A media tarde llamó a su casa. Las lágrimas de los tres últimos kilómetros antes de llegar a Gondán fueron menos amargas ante lo que parecía la incomprensión de sus padres respecto a sus motivos por los que continuar. Cada una de las preocupaciones por la salud de su hija se convirtió en una distancia mayor respecto a las razones de un corazón de dieciséis años.
Nuria decidió continuar. Y nosotros lo apoyamos. Tampoco era la primera vez. Se aligera un poco la mochila sin privarle al peregrino de su carga, que en esos caminos es un poco como su dignidad. Se exprimen las posibilidades de todos los trucos de «ingeniería podológica», que a base de peregrinaciones es una ciencia que se aprende por exigencias del guión. El resto, la confianza en la capacidad de sufrimiento del caminante, en la regeneración de la piel impulsada por la madre naturaleza y en Dios, que siempre acompaña.
Pocos recursos más. Tuvimos que prescindir de los que proceden del apoyo anímico de los que nos son importantes. Sus padres siguieron sin entender el corazón de su hija. Y la fractura se consumó ante la oferta de que volviera a casa y que la llevarían a Santiago en coche. Desde dos días antes, Nuria ya no lloraba por sus pies sino por las llamadas de sus preocupados padres, de modo que decidió no responderlas y tranquilizarlos por mensajes.
Mondoñedo, Abadía, Baamonde, Santa Leocadia, Sobrado ... fueron escenarios para un corazón que se estaba curtiendo y que, por fin, divisó las torres de la Catedral al llegar al Monte del Gozo. En ese momento reaparecieron las lágrimas, ahora para hacernos entender que el nombre de ese monte no es mera poesía sino la expresión de quien ha encontrado el sentido a un eterno esfuerzo: ¡lo había logrado!
Al día siguiente, últimos siete kilómetros antes de la visita al Apóstol. Todos dispuestos y algunas de ellas, incluso, elegantes, con la camiseta limpia que habían reservado para aquél acontecimiento.

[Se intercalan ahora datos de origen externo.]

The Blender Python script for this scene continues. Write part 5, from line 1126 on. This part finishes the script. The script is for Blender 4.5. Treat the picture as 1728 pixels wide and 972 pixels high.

Mi primera impresión fue de enfado. Nuria volvía a calzar las botas que habíamos colgado en su mochila desde aquél día de Gondán y su mochila volvía a tener el volumen de Madrid.
Caminar con los rezagados hace que se acumulen las horas compartidas, dando pie a muchas conversaciones que acaban por crear un profundo vínculo. Quizá por eso ella entendió mi mirada y no dio tiempo a mis palabras.
-«Josema, ya sé que tengo que cuidar mis pies, pero están suficientemente bien, y son solo siete kilómetros. Quiero entrar como los demás. A nadie en Santiago le importa lo que me haya costado llegar hasta aquí, ni el sufrimiento que haya supuesto. Eso queda para mí. Eso es lo que tenía que aprender. Ya habéis cargado suficiente con mi peso. Quiero entrar con dignidad»-.
Las miradas volvieron a ser suficientemente elocuentes. No había nada que decir. Era su decisión y leída desde su corazón era comprensible; era, además, admirable.
Al día siguiente, celebración de despedida. Una concha para cada uno de los satisfechos peregrinos. Y en la reflexión la sugerencia de alguien a quien quisiéramos llevarle esa concha.
-«Se la voy a llevar a mi padre. La podrá tener en su despacho durante un mes. Luego volverá a mi cuarto. Le diré que se la regalo cuando venga a caminar conmigo hasta aquí. Quizá entonces me entienda mejor»-.
Las llagas fueron para Nuria oportunidad de fortalecer su espíritu y ocasión de reinterpretar mucho de lo vivido. Para mí, la de profundizar en que educar es respetar sagradamente el proceso de crecimiento de otro; y la de crecer en la empatía para que nadie tuviera que incorporar a un problema, lágrimas por mi incomprensión.
Pido a Dios que aquella concha repose definitivamente en el despacho de su padre.